Throughout my musical education, I’ve been taught that music happens in a linear space. This is the space so beautifully laid out on the piano keyboard.

Piano-keyboard

Music teaching is organized around scales. In most Western music, the full scale consists of twelve notes, equally spaced. Other scales, such as the seven-note minor and major scales, are subsets of this full, “chromatic” scale. Due to octave magic, a mysterious and crucial aspect of our inner perception, when we get to the thirteenth note, we have multiplied the original note by two, and the sequence starts over again.

So, fortunately for musical analysis, melodic space can be described in one octave. It takes about ten of these octaves to cover the range of human hearing.

On the piano keyboard, melodies look the way they sound. When the pitch goes up, you move up the scale, and when the pitch goes down, you move down the scale. Short distances (the shortest is from one key to the next, a half step), feel short. Long distances (more than about three half steps) feel long. This is a good and useful space for visualizing melody.

Harmony, not so much.

Musical nomenclature, as I’ve pointed out before, has grown like an old city over the years.
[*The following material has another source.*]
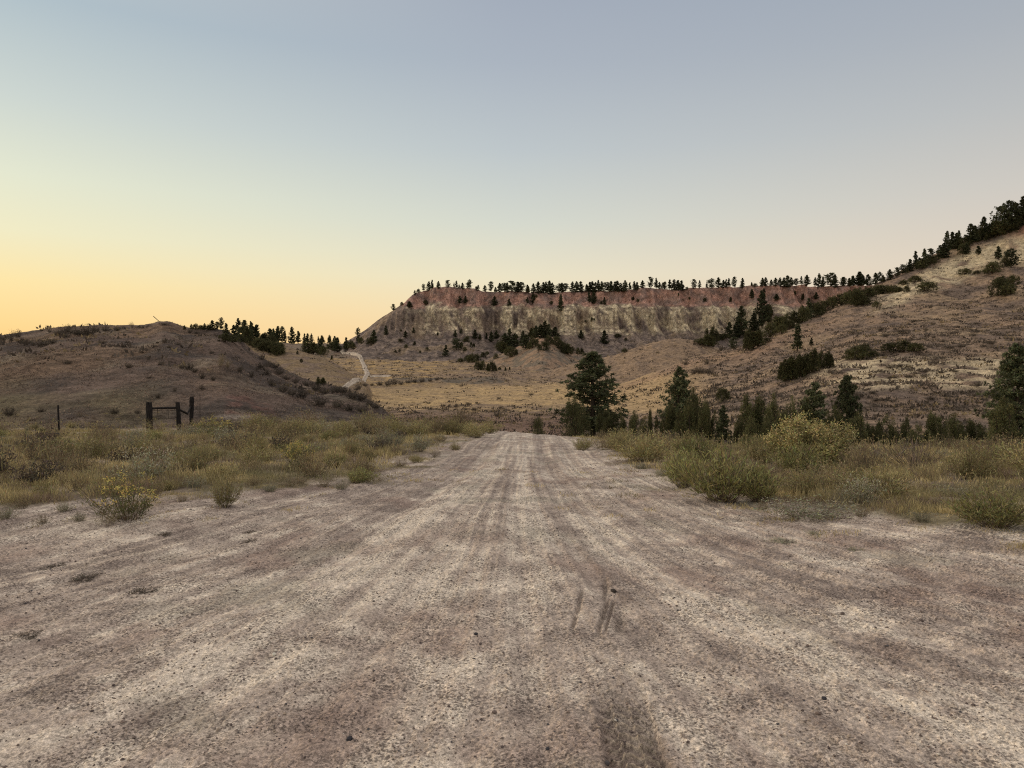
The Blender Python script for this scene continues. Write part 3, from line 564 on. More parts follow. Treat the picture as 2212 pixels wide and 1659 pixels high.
spur5 = [(650,1140,1240,'b',180),(610,1060,1180,'b',140),(700,1060,1150,'b',140),(790,1190,1255,'b',66),(780,1040,1130,'b',130),(860,1030,1110,'b',130),(940,1040,1110,'b',120),(1000,1060,1105,'b',90),(1250,1000,1092,'b',180),(1160,950,1008,'b',150),(1050,990,1030,'b',90),(1080,1040,1105,'b',60),(1960,970,1140,'b',200),(2040,1010,1140,'b',150),(2110,940,1030,'b',110),(2000,940,1030,'b',120),(2090,680,865,'o',150),(2040,760,860,'b',90),(1910,810,925,'b',150),(1850,880,915,'b',100),(1770,660,755,'s',50),(1965,660,790,'s',60),(1640,880,930,'b',130),(1760,900,930,'b',80)]
ridge5 = [(915,895,985,'p',60),(985,875,960,'o'),(1040,845,935,'o',70),(1080,870,925,'b'),(1110,795,905,'p'),(1165,715,870,'s',44),(1200,780,870,'p',60),(1250,690,870,'p',60),(1230,800,880,'b',120),(1310,690,820,'o',70),(1300,780,850,'b',110),(1340,760,830,'b',90),(1400,660,770,'p',80),(1440,640,775,'p',90),(1470,520,700,'p',60),(1520,530,690,'p',80),(1560,540,690,'p',70),(1585,515,680,'p',60),(1640,560,670,'b',120),(1620,640,740,'b',100),(1660,640,740,'p',60),(1700,450,630,'p',100),(1740,470,620,'p',80),(1790,460,610,'b',120),(1825,380,600,'p',90),(1860,440,590,'b',140),(1930,400,570,'m',150),(1990,270,540,'o',160),(2010,400,540,'b',160),(2070,220,500,'o',150),(2100,340,510,'b',150),(2130,240,480,'o',110),(2160,330,470,'m',130),(2200,180,450,'p',110),(2230,260,430,'m',130),(2260,160,420,'p',120)]
far1 = [(1460,265,298,'j'),(1515,255,300,'p'),(1550,255,300,'b',50),(1590,268,302,'b',50),(1620,250,300,'p'),(1650,262,305,'b',60),(1680,225,300,'p',50),(1720,235,300,'o'),(1750,200,300,'o',44),(1790,245,370,'p',56),(1850,260,350,'p'),(1885,205,340,'p',60),(1935,220,380,'p',90),(1960,270,400,'m',80),(1985,230,370,'s',30),(2030,255,360,'o',52),(1780,330,395,'b',80),(1840,335,400,'b',90),(1905,340,395,'b',80),(2050,360,430,'b',90),(2095,325,400,'m',70),(2140,290,400,'p'),(2165,290,360,'p'),(2195,275,345,'p'),(2130,380,460,'b',90),(2180,400,485,'b',90),(2010,345,420,'b',90),(2150,340,430,'b',90),(2205,390,470,'b',80)]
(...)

As music theory changes, bits and pieces of the old terminology are appropriated and redefined by new thinkers. The result is a cobbled-together mass that has a lot of weird contradictions and misleading names.

I think one of the most regrettable bits of confusion comes from the word interval.

The distance between two notes on the keyboard is called an interval. When my melody moves by an interval of a minor third, it has covered a distance of three half steps. When I move by a major third, I’ve covered four half steps. The major interval is bigger than the minor one — that’s why it’s called “major.” No problem! The move feels bigger when you sing it.

The problem comes when you start to think about harmony — two or more notes sounding simultaneously. The word “interval,” with the same connotation of pitch difference, is also used to describe the distance between harmony notes. Yet in the world of harmony, the interval, or pitch distances don’t make any intuitive sense at all.

For example, two notes a fifth apart (seven half steps) sound wonderful when played together. C and G are two such notes. They are closely related to each other, harmonically. So are C and F, which are a fourth apart (five half steps). These are the best consonances there are, except for unisons and octaves.

So what about the note in between them, an interval of six half steps?

Yep, none other than the dreaded tritone, the devil’s interval, definitely a dissonant note.

If the linear scale were the best way to think about harmony, wouldn’t the tritone be between the fourth and fifth in consonance? Why would three notes in a row, next-door neighbors on the scale, be so drastically different from each other harmonically? The scale gives no clue. You just have to remember.

Perhaps there is a more intuitive way to visualize harmony, one that puts harmonically related notes closer to each other, and puts the notes that are harmonically farther apart … farther apart?

I think there is indeed a harmonic space as distinct from a melodic space. This space can be illustrated on the lattice. It’s not a good model for melody — scales do a much better job. But it’s a great model for visualizing harmony — what you see corresponds intuitively to what you hear.

The interplay between these two spaces creates the beautiful dance that is harmonized music.